On the economic front, Mieres said these developments would discourage investment by large corporations.
He also mentioned the competition between China, India and other emerging powers to get their hands on the available oil resources, and the real or expected decline in deposits in the North Sea, the Caspian Sea, Mexico or Siberia in Russia.
"The era of cheap oil is over," is a phrase repeated over and over by experts like Ramírez, Mieres or Colin Campbell, the founder of the Association for the Study of Peak Oil & Gas (ASPO).
U.S. benchmark West Texas Intermediate (WTI) soared to 70.85 dollars per barrel on Aug. 30, when Hurricane Katrina devastated New Orleans and much of the U.S. Gulf Coast oil-producing region.

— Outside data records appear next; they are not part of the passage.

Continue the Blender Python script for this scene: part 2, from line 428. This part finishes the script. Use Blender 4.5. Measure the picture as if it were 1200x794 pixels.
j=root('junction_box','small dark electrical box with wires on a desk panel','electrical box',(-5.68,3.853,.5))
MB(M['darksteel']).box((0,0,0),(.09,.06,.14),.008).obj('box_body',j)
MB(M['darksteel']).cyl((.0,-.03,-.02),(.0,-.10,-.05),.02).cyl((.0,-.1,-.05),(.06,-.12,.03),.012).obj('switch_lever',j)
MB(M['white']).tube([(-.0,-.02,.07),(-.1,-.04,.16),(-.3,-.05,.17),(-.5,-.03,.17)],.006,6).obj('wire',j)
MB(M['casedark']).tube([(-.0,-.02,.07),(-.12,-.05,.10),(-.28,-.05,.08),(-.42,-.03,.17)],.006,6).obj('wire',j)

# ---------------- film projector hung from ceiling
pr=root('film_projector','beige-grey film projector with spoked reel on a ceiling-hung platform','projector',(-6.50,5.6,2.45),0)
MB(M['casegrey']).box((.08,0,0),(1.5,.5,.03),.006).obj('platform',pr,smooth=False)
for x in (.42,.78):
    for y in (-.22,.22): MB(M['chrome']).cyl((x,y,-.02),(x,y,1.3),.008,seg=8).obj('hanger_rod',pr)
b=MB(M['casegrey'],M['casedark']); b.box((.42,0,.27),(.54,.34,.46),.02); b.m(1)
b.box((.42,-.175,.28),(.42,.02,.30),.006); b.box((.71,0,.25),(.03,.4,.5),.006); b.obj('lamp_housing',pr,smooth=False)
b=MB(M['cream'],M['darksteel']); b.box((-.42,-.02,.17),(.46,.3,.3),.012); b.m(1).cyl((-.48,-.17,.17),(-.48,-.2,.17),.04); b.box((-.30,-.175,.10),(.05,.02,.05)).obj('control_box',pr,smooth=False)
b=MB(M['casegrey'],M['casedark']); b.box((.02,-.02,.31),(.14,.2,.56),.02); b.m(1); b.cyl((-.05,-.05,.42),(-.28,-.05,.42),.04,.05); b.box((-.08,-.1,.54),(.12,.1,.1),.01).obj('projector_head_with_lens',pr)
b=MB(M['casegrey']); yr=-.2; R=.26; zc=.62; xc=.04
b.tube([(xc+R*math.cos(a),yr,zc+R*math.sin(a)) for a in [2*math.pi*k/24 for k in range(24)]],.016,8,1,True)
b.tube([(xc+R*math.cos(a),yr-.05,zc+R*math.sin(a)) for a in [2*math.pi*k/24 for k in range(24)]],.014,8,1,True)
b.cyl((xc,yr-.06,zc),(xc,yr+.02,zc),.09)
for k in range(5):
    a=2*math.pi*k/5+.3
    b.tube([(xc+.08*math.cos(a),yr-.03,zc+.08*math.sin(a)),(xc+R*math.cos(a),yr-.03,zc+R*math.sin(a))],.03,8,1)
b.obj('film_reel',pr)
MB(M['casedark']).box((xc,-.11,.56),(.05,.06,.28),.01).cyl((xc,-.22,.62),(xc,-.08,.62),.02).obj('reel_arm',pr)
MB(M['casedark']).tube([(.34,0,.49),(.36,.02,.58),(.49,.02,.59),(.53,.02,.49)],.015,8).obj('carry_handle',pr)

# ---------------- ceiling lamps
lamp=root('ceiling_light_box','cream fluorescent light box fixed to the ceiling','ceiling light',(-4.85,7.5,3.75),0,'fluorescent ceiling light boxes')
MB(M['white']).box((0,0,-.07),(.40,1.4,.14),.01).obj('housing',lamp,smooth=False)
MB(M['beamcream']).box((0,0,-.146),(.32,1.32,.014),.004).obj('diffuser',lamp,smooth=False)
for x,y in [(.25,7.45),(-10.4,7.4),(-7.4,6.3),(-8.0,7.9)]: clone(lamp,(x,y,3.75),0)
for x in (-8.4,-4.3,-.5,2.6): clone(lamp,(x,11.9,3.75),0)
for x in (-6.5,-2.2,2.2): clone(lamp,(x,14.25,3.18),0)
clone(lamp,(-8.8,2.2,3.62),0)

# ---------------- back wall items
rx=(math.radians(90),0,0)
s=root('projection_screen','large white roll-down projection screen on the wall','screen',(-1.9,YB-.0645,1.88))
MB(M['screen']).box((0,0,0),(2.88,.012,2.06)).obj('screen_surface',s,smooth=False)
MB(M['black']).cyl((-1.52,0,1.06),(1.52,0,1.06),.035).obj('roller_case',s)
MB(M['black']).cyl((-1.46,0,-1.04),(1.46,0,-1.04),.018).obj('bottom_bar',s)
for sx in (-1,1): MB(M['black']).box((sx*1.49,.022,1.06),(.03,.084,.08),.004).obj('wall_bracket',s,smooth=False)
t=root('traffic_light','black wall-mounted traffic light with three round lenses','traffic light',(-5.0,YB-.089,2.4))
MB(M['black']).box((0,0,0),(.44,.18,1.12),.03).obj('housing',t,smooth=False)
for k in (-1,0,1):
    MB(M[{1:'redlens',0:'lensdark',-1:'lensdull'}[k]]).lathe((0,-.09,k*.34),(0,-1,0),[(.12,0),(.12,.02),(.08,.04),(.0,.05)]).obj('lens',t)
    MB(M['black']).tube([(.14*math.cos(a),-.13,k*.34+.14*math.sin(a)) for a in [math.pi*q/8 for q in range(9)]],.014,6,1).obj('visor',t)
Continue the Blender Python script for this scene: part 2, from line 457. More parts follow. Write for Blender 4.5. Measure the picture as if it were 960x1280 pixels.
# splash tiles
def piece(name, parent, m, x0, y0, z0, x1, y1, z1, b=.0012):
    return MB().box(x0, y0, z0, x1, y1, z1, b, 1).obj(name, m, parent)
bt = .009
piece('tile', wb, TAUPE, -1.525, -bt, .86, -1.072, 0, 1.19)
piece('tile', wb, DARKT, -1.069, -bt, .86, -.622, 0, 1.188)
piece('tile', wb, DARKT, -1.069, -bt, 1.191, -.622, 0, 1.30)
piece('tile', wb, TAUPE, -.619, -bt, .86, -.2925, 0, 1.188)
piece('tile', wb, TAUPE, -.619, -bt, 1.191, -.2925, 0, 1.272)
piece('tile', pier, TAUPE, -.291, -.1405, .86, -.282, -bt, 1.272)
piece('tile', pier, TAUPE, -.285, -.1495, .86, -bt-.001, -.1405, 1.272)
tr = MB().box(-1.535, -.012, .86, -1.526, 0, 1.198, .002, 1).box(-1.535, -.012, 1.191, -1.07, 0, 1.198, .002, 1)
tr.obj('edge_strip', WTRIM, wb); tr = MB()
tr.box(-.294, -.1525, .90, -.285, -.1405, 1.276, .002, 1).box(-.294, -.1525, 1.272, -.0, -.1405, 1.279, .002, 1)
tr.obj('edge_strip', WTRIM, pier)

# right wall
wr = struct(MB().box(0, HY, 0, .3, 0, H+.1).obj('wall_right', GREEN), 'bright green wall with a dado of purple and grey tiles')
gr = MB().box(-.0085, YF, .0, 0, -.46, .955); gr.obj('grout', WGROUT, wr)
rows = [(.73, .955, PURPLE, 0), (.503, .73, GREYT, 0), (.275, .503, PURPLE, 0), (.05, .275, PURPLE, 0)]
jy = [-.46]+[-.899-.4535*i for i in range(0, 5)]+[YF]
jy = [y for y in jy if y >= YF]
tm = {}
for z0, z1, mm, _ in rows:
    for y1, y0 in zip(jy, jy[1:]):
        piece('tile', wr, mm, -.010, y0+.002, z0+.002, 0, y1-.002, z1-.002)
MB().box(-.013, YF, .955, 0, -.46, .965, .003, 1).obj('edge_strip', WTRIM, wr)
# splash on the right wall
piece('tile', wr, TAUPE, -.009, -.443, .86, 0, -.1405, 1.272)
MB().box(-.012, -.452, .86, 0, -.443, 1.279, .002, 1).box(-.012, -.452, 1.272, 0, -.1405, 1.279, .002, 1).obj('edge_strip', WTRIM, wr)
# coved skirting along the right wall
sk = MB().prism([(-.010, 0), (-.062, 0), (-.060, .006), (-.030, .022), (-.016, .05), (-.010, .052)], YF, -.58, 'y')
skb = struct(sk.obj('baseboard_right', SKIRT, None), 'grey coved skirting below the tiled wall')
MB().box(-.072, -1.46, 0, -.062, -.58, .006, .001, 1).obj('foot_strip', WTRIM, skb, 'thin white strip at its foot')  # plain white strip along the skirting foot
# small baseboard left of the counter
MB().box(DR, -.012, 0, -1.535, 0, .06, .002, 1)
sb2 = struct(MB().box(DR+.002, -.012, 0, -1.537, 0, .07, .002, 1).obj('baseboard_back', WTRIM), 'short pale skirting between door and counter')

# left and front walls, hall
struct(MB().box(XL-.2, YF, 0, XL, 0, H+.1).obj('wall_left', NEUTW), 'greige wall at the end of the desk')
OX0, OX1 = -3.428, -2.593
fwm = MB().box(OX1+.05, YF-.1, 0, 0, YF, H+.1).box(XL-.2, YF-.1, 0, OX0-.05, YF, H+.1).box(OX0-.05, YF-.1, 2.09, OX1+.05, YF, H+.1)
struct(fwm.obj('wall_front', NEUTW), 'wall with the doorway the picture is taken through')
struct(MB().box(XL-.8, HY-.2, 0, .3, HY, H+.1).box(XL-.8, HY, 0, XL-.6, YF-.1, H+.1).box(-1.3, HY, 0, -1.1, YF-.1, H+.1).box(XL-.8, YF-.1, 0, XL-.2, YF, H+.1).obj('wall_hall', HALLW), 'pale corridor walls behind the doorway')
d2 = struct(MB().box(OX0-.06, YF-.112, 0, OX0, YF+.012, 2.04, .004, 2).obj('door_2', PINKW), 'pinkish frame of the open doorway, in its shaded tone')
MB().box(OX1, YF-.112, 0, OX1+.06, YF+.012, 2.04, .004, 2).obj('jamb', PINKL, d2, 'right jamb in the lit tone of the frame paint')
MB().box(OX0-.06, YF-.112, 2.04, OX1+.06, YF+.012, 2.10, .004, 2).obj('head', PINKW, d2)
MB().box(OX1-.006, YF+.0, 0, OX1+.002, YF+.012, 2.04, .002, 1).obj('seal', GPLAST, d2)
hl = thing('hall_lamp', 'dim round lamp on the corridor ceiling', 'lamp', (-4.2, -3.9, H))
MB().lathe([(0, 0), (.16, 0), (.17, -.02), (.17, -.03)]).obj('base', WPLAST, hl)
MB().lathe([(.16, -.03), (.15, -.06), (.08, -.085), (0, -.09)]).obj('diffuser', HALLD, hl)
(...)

The Organisation of Petroleum Exporting Countries (OPEC) basket of crudes averaged 50 dollars a barrel this year, bringing the members of the oil cartel more than 500 billion dollars in revenues. By comparison, the average price stood at 36 dollars a barrel in 2004, and 28 dollars in 2003.
And the year is coming to an end with international oil prices ranging between 50 and 60 dollars a barrel.
Nevertheless, the late January OPEC ministerial meeting "should decide to reduce output to keep prices from dropping," said Ramírez.